The Final Manuscript: Principal Materials from
"Nethermere I"
Most of "Nethermere I" was written on Type B paper. The quires are
usually between twelve and fourteen pages long. Such consistency suggests
that they were written as part of a regular routine, as Lawrence later
remembered: 'I must have written most of ["Laetitia"] five or six times, but
only in intervals. . . . But at Croydon I worked at ["Nethermere"] fairly
steadily, in the evenings after school'.[12] The name Worthington (later
corrected to
Saxton) occurs frequently in these pages. A number of literary references
help to date the writing. Page 461, for example, where reference is made
to H. G. Wells's Tono-Bungay, cannot have been written
before
December 1908 to March 1909, because Wells's novel was first published
as a serial in the English Review over that period.
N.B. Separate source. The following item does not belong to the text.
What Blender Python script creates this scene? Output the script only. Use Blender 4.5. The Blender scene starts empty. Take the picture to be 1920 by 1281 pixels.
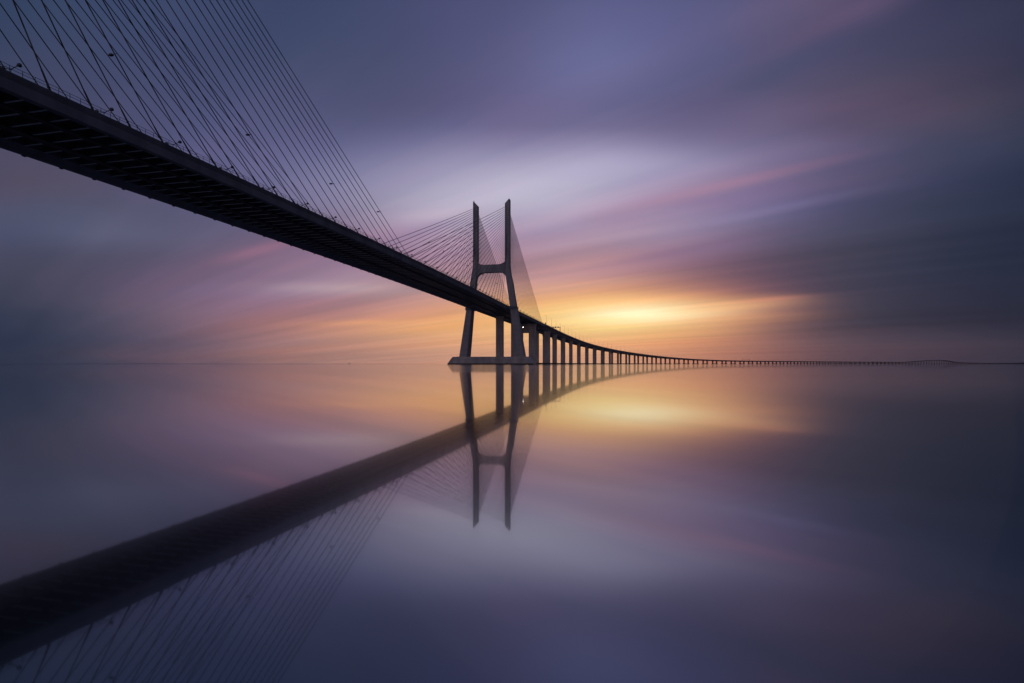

Similarly,
Stephen Reynold's story The Holy Mountain (referred to on
page 509) was published in the English Review over
April-July
1909. Finally, the
earliest that Lawrence is known to have read Dostoevsky (page 461) is May
1909.[13] The text written on the B
pages is a mixture of new material and revised passages copied from
"Laetitia II", as can be seen, for example, when pages 157:31-158:14 of the
Cambridge Edition are compared with the extract of "Laetitia II" printed in
the appendix (WP 348-349:5). Another example is the age of
Mr. Saxton. On page 406 of the manuscript he is said to be forty-five years
old, as his original Mr. Chambers would have been in 1908. Lawrence
probably copied this detail from "Laetitia II" without correction, because
during his 'thick' 1909 revision (see below) he updated Mr. Saxton's age
to forty-six (see Note to WP 186:5).